Japanese Traces of Newton or Goethe? A Colour Mystery’

Professor Olaf Mueller (Philosophy, Humboldt University, Berlin)

5.30 – 6.30pm, Thursday 19 Feb 2015

Bowland Auditorium

All welcome.

In his earliest prismatic experiments (1665), the young Newton discovered the two border spectra (black-blue-turquoise/cyan-white; white-yellow-red-black). Newton chose to ignore them in his celebrated theory of light and colours (1672), as he took them to be derivative phenomena. In Goethe’s Beyträge zur Optik (1791/2) and in his Farbenlehre (1808/10), they regained prominent attention. To the human eye, their colours appear much cleaner than the colours of Newton’s spectra – particularly in the case of yellow and turquoise. This undeniable phenomenological fact, however, has not added strength to Goethe’s attack on Newton’s theory. Are, then, the border spectra perhaps prominent in the art of painting? Not in European art. But they make a surprise appearance in the art of Japanese ukiyo-e. Many of Hokusai’s and Hiroshige’s prints have skies with the colour sequence black-blue-turquoise-white, arranged in parallel stripes.
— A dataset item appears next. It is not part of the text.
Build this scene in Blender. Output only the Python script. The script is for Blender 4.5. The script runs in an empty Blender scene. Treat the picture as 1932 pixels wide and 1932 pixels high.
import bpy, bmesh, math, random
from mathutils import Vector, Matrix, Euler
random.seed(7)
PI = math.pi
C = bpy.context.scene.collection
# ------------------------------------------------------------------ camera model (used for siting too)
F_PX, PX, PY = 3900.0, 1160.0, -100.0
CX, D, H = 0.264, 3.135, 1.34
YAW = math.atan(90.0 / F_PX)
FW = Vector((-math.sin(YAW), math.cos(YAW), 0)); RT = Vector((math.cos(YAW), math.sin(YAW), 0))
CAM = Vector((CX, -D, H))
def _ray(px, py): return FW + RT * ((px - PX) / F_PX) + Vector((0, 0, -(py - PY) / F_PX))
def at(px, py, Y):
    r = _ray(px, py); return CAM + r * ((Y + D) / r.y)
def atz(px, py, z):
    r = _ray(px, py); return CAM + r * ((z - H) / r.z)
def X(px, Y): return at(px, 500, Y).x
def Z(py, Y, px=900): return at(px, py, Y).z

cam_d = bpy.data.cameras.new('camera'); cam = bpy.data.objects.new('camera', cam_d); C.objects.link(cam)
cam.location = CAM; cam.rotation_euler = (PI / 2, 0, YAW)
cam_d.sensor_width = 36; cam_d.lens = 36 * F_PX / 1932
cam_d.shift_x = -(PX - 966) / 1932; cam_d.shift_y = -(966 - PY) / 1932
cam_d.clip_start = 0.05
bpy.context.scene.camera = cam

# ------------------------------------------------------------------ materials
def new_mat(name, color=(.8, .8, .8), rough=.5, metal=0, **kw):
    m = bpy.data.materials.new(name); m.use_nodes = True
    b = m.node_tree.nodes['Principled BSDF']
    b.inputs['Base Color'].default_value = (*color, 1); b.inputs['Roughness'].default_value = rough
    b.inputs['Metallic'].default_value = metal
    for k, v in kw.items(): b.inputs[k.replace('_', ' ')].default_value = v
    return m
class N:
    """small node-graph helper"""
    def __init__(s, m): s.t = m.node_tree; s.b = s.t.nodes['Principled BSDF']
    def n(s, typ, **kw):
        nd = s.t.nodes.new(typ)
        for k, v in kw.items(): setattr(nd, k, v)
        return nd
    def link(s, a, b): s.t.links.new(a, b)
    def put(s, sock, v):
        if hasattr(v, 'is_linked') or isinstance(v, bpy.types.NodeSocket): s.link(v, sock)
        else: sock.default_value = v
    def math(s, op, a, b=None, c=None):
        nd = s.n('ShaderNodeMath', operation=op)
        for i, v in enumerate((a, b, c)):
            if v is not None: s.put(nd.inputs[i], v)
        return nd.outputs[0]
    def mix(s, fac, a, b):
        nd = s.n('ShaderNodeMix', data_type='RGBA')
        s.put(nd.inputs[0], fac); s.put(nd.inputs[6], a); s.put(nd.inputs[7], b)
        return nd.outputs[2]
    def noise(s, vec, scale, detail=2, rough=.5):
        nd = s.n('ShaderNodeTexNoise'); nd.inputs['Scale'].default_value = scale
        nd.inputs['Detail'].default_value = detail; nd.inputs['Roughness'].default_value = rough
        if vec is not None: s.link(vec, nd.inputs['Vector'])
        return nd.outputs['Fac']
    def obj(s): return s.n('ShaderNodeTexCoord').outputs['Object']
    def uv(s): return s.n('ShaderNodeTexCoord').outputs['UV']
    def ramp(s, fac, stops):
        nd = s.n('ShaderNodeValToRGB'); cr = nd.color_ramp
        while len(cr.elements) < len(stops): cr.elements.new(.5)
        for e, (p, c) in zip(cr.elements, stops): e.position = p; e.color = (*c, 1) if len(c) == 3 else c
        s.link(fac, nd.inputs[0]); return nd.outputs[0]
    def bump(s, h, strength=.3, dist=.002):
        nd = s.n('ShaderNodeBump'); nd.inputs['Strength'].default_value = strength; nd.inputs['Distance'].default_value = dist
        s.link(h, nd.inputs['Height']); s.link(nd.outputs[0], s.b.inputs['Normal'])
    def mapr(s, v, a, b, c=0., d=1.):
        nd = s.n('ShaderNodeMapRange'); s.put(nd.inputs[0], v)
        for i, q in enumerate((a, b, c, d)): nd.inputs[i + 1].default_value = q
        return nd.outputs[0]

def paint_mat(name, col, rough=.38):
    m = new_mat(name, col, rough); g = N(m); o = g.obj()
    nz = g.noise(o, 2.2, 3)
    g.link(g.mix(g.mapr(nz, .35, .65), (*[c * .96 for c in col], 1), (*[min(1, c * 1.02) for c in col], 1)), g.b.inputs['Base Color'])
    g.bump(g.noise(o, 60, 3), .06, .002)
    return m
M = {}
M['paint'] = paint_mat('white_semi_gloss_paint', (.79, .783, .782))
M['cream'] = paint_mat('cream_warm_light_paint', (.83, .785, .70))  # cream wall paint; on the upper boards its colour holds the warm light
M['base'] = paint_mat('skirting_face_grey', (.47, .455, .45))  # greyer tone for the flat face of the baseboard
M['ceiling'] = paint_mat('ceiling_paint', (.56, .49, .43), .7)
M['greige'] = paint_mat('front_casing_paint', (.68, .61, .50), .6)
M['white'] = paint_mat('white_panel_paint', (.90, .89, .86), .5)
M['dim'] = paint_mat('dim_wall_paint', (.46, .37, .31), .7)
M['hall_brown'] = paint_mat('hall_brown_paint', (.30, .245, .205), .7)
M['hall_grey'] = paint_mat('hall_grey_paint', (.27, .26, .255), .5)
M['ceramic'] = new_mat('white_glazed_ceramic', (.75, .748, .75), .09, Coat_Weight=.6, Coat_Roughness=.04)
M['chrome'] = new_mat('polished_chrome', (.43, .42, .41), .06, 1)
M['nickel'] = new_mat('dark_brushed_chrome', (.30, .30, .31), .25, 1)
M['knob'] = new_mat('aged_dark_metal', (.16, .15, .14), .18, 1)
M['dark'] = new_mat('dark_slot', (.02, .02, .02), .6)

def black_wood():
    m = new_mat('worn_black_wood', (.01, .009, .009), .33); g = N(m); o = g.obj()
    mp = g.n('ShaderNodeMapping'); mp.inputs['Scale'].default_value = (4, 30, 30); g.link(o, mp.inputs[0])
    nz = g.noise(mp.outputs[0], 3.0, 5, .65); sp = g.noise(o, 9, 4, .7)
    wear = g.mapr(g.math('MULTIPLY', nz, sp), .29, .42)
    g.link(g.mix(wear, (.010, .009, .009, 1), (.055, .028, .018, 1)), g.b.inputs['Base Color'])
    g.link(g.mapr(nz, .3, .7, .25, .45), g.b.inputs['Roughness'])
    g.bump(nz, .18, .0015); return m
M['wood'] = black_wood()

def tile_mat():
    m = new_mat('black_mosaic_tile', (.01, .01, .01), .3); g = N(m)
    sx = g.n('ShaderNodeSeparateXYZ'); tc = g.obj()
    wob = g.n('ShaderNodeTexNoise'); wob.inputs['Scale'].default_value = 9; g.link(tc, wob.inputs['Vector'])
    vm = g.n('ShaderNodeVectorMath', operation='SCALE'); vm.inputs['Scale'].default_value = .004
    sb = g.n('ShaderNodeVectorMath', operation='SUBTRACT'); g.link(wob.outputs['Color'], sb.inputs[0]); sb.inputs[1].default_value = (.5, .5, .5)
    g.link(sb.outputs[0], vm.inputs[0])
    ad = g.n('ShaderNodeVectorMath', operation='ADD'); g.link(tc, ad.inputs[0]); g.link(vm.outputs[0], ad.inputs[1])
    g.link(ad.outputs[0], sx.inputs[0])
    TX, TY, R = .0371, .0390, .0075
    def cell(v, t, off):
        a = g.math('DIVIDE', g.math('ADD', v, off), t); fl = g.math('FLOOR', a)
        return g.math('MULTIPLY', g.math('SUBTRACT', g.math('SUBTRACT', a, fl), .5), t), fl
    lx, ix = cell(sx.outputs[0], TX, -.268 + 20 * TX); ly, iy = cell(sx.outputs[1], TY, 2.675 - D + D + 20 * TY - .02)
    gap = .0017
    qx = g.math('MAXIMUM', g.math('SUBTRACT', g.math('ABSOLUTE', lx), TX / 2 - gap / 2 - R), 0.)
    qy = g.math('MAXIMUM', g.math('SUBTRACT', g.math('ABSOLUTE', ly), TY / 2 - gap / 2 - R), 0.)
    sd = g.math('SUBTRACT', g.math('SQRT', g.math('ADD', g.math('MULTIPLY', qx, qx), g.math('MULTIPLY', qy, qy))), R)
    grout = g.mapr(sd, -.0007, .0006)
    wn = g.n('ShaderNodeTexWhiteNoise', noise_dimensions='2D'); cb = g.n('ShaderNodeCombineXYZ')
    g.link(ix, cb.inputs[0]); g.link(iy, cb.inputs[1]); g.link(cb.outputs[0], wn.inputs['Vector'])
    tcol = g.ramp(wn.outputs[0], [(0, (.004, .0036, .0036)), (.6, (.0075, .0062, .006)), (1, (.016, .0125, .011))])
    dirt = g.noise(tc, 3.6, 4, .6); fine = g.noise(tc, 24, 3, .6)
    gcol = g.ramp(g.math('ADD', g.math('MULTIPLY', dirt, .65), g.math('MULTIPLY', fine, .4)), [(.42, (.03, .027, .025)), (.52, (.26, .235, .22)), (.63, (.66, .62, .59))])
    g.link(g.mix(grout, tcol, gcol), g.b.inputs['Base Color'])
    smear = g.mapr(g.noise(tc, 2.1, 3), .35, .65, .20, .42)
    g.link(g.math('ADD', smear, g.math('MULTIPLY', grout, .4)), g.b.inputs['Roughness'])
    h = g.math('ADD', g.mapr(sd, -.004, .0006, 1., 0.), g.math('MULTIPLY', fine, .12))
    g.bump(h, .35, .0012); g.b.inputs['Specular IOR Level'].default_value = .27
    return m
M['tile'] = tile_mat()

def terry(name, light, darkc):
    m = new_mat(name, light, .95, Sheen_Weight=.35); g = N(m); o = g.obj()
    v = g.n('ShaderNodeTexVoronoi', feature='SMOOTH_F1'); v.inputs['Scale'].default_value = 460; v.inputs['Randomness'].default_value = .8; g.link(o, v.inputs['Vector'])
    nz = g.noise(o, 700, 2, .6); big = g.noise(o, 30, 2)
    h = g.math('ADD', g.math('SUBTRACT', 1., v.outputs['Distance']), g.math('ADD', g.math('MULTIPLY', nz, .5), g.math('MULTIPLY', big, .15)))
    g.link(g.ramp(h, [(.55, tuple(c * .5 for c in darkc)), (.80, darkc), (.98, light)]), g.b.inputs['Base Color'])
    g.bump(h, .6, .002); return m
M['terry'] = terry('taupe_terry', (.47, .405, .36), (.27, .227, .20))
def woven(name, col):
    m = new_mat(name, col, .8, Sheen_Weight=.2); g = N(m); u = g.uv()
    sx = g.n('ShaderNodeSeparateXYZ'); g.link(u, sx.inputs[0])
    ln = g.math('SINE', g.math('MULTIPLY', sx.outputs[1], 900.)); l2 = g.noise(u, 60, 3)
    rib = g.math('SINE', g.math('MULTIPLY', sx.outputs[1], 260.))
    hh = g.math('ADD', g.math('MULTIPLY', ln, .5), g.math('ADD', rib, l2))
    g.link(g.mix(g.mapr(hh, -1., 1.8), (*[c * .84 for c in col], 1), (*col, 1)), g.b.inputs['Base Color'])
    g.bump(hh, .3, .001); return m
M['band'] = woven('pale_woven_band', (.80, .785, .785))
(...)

I find this remarkable, for it is a combination of colours that exactly matches one of the two border spectra. With such a precise geometrical arrangement, it occurs only in quite specific prismatic experiments and not outside the lab. At that time, Japan was isolated from European influences. Were the border spectra discovered for a second time? That is one of the questions I want to raise in my paper. I will end the paper with a few remarks on the aesthetic effects of those colours in ukiyo-e woodblock prints.

Olaf L. Mueller studied philosophy, mathematics, computer science, and economics in Goettingen (Germany) and Los Angeles (UCLA). He teaches analytic philosophy at the Humboldt University (Berlin). In his books, he argues against Quine’s philosophy of language (1998), against skepticism (2003), in favour of metaphysics (2003), in favour of moral observation (2008), and in favour of Goethe’s attack on Newton’s optics (March 2005). In his papers, he defends freedom against the neurosciences, pacifism against adherents of just war, and dualism against materialism.